Does the Future Exist?
Don’t ask the broke for a spot!
There is a legal principle sometimes called “the nemo dat rule” which holds that no one can give what he doesn’t have. Nemo dat quod non habet. It’s evident that you can’t provide what you don’t possess.
It seems equally evident that you can’t lose what you don’t have, and you can’t have what doesn’t exist. However, it seems reasonable to say that killing a person is prima facie morally wrong because doing so unjustly deprives that person of his valuable future. It also seems coherent to say that, for example, an intelligent young person has a bright future. Thus we have conflicting intuitions. Here they are:
A person has a future.
To have a future, that future must exist.
The future does not exist.
We’ve said that (2) is evident and (1) is reasonable. What about (3)? According to presentism, a position in the philosophy of time, only what is present exists in time; i.e., the only things that exist temporally are those that are now. (Abstract objects might exist, but they don’t exist temporally.) Hence, neither the past nor the future exist. And according to the growing block theory (GBT) of time, the past and the present exist, but the future does not. The growing block of time includes the always increasing bevy of past objects and the ever-present vanguard of the block, which is the current moment. However, the future does not exist. When we think about the “future,” we are not thinking of an existing thing but rather are anticipating new present instants at the vanguard that will rapidly become past moments on the block.
Presentism and GBT are defensible positions, though I don’t intend to defend them here. Rather, I want to note that some find these positions plausible and have defended them, and hence that (1) – (3) are each defensible.
However, (1) – (3) cannot all be true. If any two propositions of the triad are true, the third is false. We face a triadic tension. How would you resolve it? Which proposition would you deny?
(2) seems beyond reasonable doubt. If one has something, then that thing has the property of being possessed, and thus exists.
Regarding (1), in moral philosophy, it is widely held that at least part of what makes the wrongful killing of a person wrong is precisely the fact that it deprives that person of his valuable future. This account seems plausible to me. But to be deprived of something is to lose it. And to lose something is to first possess it. How can you lose what you don’t have? ‘Loss’ is defined in terms of having.
Given the plausibility of (1), I’m inclined to doubt (3). Perhaps the future exists, since there is good reason to believe that a person can, in some sense, possess a future.

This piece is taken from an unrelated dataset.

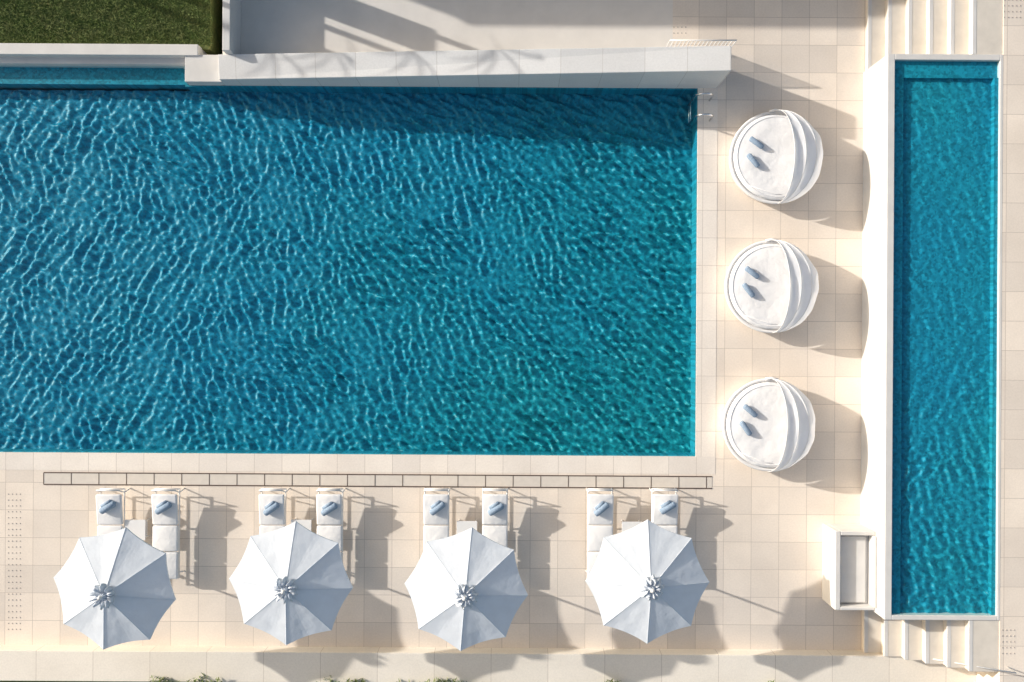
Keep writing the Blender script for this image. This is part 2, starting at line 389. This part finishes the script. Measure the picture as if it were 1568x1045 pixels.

And if the future exists, then there is reason to deny presentism and GBT, and instead to affirm eternalism: the view that the past, present, and future exist.
On the other hand, I want to question (1). Perhaps we don’t possess a future. We speak as if we do, but in fact, we are merely anticipating events that will likely occur. When we do so, we are mentally representing those events to ourselves.
I have not yet resolved the triadic tension.